• **Data provided**:
--- --- ---
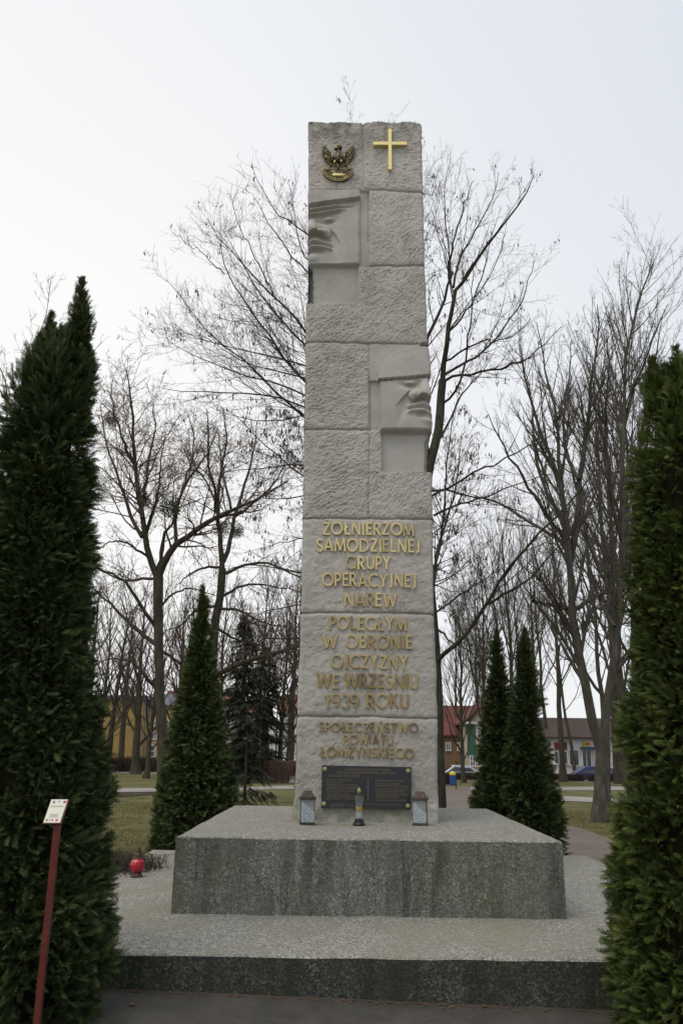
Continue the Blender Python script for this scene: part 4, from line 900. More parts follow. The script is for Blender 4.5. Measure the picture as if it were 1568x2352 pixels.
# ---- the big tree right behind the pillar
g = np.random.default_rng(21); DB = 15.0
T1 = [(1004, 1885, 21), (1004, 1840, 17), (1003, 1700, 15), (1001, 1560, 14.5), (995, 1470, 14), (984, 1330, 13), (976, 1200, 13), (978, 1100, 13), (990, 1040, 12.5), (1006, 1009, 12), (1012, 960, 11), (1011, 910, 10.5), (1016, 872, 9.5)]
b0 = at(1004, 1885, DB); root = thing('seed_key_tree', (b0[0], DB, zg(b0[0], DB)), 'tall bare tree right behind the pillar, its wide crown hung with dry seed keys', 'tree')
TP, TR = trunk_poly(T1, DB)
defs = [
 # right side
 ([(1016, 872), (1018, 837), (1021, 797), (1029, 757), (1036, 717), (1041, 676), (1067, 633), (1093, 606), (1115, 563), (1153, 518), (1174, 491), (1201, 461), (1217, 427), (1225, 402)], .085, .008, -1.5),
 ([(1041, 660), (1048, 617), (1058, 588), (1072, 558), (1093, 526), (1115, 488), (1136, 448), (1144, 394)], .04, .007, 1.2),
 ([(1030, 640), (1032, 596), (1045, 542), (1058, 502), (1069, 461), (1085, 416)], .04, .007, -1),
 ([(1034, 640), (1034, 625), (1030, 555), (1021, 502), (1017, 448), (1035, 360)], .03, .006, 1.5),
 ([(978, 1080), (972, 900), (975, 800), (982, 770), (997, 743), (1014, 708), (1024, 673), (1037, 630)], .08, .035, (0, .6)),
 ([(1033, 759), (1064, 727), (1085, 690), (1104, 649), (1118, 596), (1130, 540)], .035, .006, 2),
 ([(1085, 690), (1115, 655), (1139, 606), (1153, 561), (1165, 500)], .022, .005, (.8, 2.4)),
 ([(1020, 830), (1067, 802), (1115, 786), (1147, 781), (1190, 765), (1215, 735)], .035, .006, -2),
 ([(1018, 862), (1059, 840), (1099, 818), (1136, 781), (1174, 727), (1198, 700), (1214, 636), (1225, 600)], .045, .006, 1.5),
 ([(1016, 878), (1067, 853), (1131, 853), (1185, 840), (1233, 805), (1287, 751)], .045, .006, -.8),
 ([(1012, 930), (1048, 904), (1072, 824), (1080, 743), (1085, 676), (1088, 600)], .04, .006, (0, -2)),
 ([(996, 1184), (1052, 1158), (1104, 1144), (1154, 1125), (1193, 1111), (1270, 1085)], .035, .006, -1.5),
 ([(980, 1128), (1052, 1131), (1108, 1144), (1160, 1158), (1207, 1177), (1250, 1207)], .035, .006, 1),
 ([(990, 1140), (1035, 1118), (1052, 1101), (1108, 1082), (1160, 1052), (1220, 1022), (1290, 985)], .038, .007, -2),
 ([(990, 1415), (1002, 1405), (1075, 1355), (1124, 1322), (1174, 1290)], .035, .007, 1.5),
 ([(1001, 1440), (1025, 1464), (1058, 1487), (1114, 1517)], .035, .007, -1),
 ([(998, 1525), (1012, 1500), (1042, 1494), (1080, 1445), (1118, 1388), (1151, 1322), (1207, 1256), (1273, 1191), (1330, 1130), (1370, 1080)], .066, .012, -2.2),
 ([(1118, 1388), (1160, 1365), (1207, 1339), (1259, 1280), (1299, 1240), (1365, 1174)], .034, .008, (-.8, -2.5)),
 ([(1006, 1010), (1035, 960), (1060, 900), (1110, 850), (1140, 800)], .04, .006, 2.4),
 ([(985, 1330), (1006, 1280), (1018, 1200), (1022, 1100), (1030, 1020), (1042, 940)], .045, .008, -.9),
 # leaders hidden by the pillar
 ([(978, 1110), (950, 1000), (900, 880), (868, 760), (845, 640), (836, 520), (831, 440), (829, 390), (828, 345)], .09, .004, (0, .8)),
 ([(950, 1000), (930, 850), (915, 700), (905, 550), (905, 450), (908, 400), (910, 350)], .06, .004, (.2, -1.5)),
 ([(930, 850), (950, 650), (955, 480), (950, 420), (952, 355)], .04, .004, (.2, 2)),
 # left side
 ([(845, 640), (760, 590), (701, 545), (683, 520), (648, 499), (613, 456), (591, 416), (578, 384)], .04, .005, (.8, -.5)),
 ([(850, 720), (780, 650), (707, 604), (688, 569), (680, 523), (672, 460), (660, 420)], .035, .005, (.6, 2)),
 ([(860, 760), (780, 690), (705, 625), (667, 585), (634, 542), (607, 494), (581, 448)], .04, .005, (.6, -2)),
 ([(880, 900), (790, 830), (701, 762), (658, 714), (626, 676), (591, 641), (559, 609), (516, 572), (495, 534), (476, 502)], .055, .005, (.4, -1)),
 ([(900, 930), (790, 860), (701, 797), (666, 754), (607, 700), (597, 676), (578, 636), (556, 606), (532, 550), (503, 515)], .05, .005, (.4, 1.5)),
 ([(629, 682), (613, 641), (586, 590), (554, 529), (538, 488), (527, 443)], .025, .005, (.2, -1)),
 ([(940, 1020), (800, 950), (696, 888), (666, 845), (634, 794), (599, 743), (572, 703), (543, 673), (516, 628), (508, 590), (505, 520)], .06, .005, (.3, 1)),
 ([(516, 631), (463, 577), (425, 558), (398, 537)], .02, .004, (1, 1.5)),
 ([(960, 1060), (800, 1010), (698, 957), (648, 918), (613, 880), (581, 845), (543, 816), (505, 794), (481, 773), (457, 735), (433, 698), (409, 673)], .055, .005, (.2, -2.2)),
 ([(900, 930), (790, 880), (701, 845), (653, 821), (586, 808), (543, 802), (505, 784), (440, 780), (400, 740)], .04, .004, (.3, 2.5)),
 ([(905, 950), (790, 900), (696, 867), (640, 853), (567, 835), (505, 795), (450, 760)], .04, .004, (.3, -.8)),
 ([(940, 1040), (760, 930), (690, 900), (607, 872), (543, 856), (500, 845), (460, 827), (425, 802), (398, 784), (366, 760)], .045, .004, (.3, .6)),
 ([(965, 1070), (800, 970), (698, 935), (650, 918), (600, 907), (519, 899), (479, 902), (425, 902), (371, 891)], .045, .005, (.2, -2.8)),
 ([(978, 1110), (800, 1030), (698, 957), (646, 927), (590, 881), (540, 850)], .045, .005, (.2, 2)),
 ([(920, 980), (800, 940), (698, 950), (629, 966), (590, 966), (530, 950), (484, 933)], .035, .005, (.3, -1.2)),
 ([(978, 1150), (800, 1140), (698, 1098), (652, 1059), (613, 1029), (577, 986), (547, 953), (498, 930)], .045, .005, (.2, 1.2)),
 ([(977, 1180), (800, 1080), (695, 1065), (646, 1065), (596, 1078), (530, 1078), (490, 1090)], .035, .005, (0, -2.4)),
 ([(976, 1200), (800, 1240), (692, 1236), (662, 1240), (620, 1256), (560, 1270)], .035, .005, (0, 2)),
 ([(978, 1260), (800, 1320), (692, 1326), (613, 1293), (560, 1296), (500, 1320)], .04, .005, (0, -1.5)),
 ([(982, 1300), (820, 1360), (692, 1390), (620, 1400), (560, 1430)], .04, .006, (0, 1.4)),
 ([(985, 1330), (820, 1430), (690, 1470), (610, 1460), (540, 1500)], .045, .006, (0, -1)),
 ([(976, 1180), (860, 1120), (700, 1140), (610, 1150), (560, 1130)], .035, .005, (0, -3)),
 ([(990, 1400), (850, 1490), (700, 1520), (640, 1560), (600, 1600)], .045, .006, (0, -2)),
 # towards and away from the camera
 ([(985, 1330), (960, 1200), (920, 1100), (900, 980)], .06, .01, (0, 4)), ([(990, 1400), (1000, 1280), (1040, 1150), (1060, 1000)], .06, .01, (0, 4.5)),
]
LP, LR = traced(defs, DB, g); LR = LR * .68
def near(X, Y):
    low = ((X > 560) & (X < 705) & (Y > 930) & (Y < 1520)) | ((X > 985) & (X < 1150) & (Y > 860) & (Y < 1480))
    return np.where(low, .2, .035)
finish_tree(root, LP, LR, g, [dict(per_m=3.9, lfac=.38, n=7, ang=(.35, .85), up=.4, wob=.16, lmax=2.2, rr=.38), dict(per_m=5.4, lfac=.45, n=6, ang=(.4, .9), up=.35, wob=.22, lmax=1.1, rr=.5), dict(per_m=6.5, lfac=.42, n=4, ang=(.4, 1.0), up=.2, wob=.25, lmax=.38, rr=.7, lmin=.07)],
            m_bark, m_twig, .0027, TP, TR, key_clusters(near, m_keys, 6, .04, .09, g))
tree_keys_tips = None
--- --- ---
• **Aim of the exercise**:
Pick out the lines containing the string "from".

• **Answer to this exercise**:
Continue the Blender Python script for this scene: part 4, from line 900. More parts follow. The script is for Blender 4.5. Measure the picture as if it were 1568x2352 pixels.
 # towards and away from the camera